• **Supplied information**
------------------------------------------------------------------------
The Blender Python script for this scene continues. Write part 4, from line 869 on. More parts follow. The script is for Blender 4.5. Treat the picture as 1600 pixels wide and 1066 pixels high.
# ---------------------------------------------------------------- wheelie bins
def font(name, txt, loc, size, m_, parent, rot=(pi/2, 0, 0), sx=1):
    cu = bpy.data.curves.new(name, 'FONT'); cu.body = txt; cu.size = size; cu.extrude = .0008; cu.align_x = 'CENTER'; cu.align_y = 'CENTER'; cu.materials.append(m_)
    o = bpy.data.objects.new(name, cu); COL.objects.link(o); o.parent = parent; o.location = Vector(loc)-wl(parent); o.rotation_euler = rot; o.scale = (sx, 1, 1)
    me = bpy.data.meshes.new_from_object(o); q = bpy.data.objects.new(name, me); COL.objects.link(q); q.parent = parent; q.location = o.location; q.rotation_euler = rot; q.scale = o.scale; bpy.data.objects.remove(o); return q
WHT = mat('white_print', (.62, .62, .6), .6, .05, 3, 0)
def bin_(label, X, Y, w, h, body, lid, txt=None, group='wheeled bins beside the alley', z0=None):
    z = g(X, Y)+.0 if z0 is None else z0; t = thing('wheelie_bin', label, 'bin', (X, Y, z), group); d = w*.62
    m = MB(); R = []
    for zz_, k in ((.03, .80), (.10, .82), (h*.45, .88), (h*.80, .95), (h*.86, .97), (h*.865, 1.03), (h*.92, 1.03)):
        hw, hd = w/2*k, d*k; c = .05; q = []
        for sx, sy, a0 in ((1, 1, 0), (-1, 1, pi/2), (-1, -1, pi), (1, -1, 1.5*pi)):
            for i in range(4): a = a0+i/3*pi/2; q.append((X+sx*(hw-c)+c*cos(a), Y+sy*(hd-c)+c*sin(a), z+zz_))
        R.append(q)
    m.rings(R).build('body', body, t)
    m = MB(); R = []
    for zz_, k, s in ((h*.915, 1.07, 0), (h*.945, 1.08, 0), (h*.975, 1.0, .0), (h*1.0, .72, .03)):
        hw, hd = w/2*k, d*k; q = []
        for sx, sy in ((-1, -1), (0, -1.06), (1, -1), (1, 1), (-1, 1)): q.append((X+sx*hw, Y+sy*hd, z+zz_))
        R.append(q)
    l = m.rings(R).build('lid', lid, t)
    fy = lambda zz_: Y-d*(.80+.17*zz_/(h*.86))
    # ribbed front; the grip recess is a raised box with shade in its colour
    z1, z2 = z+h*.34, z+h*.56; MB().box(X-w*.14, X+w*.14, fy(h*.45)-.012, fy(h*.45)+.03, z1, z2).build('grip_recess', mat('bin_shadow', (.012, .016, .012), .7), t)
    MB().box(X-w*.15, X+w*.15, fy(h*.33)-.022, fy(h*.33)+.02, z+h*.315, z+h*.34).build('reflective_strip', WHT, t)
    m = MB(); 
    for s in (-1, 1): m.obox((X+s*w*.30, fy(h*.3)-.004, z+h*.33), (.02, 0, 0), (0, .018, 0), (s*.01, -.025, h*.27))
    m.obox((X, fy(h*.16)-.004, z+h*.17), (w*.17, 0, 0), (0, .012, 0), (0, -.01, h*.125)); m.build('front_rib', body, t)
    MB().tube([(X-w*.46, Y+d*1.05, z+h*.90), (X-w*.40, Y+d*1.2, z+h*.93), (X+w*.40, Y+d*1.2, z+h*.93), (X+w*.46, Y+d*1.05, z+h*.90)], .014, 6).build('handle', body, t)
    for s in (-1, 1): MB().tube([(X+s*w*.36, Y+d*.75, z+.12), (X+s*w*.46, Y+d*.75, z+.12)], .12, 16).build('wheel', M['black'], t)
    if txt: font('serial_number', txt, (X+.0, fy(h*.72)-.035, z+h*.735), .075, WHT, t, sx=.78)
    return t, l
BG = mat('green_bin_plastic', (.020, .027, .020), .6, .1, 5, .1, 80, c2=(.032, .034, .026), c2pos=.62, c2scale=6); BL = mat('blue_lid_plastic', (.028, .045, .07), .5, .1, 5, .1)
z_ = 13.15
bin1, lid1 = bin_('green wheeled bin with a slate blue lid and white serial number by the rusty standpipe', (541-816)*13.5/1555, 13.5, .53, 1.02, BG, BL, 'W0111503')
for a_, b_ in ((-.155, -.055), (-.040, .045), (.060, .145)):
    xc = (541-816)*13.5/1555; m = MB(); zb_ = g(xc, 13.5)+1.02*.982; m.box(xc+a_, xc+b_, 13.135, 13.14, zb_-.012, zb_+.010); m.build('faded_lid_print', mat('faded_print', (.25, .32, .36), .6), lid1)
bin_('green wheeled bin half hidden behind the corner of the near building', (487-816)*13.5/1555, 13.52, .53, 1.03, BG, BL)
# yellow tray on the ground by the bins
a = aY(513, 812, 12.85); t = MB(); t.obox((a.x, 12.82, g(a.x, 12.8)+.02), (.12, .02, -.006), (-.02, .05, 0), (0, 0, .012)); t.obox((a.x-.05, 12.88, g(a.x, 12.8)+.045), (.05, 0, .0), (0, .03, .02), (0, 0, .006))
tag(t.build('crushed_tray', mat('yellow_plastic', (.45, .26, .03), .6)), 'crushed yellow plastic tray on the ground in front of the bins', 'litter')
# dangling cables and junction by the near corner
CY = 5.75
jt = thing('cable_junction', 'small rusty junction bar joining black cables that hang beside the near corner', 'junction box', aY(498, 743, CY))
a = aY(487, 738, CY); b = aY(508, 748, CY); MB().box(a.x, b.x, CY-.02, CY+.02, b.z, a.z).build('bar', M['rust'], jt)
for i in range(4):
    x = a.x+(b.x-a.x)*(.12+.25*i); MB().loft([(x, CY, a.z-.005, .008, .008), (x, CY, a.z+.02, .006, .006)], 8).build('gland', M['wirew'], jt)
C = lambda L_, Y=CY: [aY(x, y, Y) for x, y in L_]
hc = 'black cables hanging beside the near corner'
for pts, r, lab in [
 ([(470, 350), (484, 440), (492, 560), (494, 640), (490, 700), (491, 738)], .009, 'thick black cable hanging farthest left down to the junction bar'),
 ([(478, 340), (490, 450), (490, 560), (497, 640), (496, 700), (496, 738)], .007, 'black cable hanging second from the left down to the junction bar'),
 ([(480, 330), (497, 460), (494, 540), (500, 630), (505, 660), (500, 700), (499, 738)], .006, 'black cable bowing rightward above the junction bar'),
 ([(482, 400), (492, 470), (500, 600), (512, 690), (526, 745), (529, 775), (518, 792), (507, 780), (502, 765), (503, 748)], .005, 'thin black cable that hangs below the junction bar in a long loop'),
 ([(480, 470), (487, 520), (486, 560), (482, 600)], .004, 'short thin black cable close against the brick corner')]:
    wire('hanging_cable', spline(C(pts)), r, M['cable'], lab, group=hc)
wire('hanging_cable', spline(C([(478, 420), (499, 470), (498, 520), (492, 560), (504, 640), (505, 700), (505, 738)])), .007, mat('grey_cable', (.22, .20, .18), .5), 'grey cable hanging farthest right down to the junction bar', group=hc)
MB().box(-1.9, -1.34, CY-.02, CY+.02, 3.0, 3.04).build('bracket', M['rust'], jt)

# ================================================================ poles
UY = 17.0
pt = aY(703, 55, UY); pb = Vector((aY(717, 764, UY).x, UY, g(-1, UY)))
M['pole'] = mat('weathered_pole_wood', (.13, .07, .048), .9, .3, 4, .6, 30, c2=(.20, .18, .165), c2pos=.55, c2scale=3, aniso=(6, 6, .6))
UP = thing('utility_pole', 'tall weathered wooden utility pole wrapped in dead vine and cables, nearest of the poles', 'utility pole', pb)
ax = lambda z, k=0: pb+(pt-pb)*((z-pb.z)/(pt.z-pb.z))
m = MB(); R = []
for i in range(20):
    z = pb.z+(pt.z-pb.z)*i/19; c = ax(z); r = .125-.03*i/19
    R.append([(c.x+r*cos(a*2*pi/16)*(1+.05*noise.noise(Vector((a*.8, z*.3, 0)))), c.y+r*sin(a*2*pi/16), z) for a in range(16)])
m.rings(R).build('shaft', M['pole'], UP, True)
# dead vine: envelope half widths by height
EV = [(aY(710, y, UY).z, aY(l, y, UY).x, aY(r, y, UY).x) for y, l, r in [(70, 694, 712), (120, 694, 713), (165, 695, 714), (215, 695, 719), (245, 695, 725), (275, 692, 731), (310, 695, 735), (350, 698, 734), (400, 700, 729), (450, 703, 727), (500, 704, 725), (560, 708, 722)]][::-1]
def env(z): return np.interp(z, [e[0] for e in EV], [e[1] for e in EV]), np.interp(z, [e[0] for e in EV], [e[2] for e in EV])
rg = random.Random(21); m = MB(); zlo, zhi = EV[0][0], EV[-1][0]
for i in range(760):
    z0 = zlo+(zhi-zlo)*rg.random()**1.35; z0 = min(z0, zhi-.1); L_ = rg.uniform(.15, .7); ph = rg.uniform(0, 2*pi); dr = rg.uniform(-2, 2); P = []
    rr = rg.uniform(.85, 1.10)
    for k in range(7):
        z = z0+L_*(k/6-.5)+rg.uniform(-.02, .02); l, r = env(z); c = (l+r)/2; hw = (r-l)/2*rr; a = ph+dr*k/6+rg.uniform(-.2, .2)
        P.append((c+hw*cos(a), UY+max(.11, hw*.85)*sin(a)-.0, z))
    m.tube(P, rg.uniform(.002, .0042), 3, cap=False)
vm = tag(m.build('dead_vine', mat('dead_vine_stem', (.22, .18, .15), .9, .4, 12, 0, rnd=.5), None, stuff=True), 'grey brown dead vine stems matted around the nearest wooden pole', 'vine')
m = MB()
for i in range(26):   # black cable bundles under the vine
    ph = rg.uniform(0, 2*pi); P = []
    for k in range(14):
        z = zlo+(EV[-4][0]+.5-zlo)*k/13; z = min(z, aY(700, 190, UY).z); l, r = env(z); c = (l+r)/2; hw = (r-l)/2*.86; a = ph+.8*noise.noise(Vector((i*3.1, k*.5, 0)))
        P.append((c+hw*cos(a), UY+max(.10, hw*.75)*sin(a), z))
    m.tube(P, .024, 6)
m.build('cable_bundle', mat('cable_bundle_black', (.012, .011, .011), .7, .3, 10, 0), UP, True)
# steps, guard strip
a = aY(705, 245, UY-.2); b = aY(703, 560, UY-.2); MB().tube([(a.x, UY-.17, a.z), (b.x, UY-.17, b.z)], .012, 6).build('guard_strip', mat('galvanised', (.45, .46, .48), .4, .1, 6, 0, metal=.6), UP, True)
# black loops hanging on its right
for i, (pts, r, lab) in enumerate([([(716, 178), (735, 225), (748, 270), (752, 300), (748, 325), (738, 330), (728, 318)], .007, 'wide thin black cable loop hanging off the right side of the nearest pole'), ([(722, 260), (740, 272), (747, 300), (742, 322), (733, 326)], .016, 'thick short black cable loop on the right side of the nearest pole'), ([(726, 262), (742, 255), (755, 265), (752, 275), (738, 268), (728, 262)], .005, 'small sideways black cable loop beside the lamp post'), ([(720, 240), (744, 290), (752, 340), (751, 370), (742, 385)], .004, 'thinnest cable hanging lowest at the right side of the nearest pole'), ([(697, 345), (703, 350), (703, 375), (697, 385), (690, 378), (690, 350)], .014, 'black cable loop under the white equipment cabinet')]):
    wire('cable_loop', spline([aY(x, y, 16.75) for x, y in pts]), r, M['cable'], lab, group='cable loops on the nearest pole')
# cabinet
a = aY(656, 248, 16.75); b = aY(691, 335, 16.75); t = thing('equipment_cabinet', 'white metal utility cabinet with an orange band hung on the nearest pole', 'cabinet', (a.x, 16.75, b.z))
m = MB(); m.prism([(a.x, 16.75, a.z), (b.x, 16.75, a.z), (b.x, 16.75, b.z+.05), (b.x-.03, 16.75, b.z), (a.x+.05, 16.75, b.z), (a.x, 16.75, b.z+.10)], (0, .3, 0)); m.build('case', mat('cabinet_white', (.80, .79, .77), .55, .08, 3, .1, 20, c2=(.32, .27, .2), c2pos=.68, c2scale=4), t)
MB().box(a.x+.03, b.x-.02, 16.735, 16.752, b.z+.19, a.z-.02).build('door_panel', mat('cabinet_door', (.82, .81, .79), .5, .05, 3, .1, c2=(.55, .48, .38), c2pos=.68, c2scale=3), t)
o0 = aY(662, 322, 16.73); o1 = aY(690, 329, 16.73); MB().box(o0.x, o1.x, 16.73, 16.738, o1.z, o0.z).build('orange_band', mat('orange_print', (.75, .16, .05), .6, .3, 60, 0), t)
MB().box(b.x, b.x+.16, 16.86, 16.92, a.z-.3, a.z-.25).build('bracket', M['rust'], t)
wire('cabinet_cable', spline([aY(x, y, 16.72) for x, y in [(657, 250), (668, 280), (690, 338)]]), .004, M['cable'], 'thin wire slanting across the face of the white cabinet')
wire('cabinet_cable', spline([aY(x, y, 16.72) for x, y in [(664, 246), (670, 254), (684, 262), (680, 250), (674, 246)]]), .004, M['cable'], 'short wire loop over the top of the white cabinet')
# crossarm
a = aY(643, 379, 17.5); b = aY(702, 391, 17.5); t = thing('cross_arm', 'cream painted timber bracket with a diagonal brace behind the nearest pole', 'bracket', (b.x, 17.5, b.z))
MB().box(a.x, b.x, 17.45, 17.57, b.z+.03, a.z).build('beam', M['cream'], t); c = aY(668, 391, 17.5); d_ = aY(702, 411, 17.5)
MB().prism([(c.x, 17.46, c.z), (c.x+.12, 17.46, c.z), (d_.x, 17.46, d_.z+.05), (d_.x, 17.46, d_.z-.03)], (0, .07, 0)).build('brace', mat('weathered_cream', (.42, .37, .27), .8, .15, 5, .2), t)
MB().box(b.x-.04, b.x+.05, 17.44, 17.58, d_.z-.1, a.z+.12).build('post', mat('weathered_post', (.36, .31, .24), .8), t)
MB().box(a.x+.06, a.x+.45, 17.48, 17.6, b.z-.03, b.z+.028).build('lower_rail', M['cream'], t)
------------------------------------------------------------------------
• **Exercise**
Copy out the lines that hold "wide".

• **Correct result**
The Blender Python script for this scene continues. Write part 4, from line 869 on. More parts follow. The script is for Blender 4.5. Treat the picture as 1600 pixels wide and 1066 pixels high.
for i, (pts, r, lab) in enumerate([([(716, 178), (735, 225), (748, 270), (752, 300), (748, 325), (738, 330), (728, 318)], .007, 'wide thin black cable loop hanging off the right side of the nearest pole'), ([(722, 260), (740, 272), (747, 300), (742, 322), (733, 326)], .016, 'thick short black cable loop on the right side of the nearest pole'), ([(726, 262), (742, 255), (755, 265), (752, 275), (738, 268), (728, 262)], .005, 'small sideways black cable loop beside the lamp post'), ([(720, 240), (744, 290), (752, 340), (751, 370), (742, 385)], .004, 'thinnest cable hanging lowest at the right side of the nearest pole'), ([(697, 345), (703, 350), (703, 375), (697, 385), (690, 378), (690, 350)], .014, 'black cable loop under the white equipment cabinet')]):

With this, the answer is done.